Differential testing is a comparison-based testing technique: an implementation under test is executed on the same testcase as one or more reference implementations, and the resulting observable behavior is checked for equality. In the instruction-set-simulator (ISS) verification setting described by Verifying Instruction Set Simulators using Coverage-guided Fuzzing, the ISS under test is verified by comparing its execution results with those of other reference ISSs, which may include multiple references.

The compared observations can include normal execution results as well as failures. The ISS-verification workflow reports mismatches, including crashes, and checks equality over result data such as register values and selected memory content.

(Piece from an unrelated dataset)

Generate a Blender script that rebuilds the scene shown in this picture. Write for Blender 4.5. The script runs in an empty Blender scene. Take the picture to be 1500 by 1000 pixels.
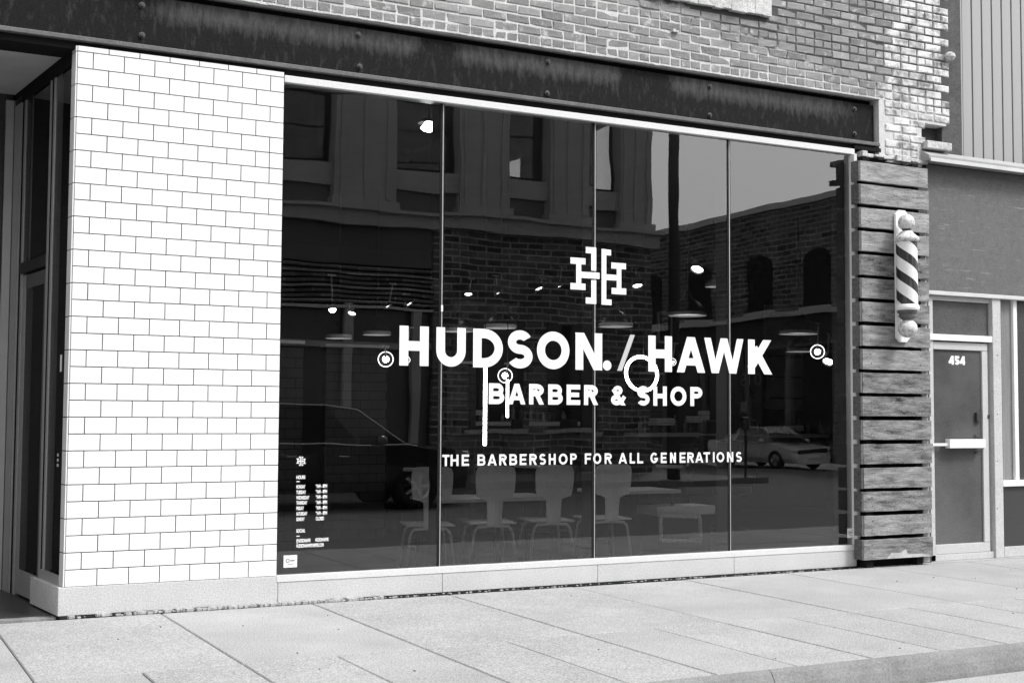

Workflow in ISS verification

In the cited ISS-verification workflow, differential testing is used after testcase generation:

1. A coverage-guided fuzzer generates a testset.
2. Each generated binary bytestream is interpreted as a sequence of instructions for the ISS under test.
3. The bytestream is embedded into a predefined ELF template to form an ELF testcase.
4. The ELF template provides an execution frame: prefix code initializes the ISS into a predefined initial state, including predefined register values so that all ISS implementations start from the same state; suffix code collects results and stops the simulation.
5. During testset evaluation, the ISS under test and a reference ISS execute the testcase, and their results are checked for equality.

Input scope

The ISS-verification approach is not limited to predefined instruction subsets. The evidence describes considering all possible instructions and instruction sequences, including illegal instructions, with the intent of exercising uncommon or error cases.

Interpreting mismatches

A mismatch is a signal for investigation, not automatically proof of an implementation bug. The cited work notes that mismatches can arise from configuration differences, such as different memory sizes or peripheral mappings in the address space. For example, a load/store instruction may succeed in one ISS and fail in another because of such configuration differences; the authors state that these mismatches are not considered bugs. Therefore, reported mismatches must be analyzed to determine whether they correspond to real ISS defects.

Relationship to coverage-guided fuzzing

In the cited paper, differential testing is paired with coverage-guided fuzzing. The fuzzer builds a testset by generating instruction bytestreams and transforming them into ELF testcases; the resulting testset is then evaluated by comparing the ISS under test against reference ISS implementations.